Last Friday, staff received an email signed jointly by Vice-Chancellor Professor Graham Galbraith, the UCU’s vice-chair Phil Verrill and the Unison union branch chair Chris Burke-Hynes. The email, published by the Portsmouth News , outlined a redundancy scheme being sent to all 2,500 staff. It stated, “We need to respond to the sector challenges and to seek to create opportunities from them so that our long-term strength and sustainability is secured. Against this background, the university is working in partnership with UCU and Unison to develop a voluntary severance scheme which could be offered to all staff.”
The email continued, “It would seem that there are some staff who would like to take the opportunity of leaving the university if this could be achieved through a mutually agreed financial package.”

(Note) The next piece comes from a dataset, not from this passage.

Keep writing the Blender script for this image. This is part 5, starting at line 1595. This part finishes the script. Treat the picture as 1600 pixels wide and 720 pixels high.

Justifying the job losses to local UCU members, Branch Secretary Dr. James Hicks stated, “I think all universities are looking to make the kinds of savings that Portsmouth is looking to make.
“When the details of the scheme come out then we’ll deal with the enquiries that members may have about their specific concerns. I believe it’s a wider sector problem. Portsmouth is in a better position than a lot of other universities.”
According to the Portsmouth News the job cuts scheme is being promoted by the UCU on the basis that it will be available to all staff and not just a select number! It reported that Hicks “said the scheme was different from redundancies and it would allow all staff to apply—with their applications to leave then considered by bosses.”
The UCU will act no differently anywhere else in imposing the diktats of management.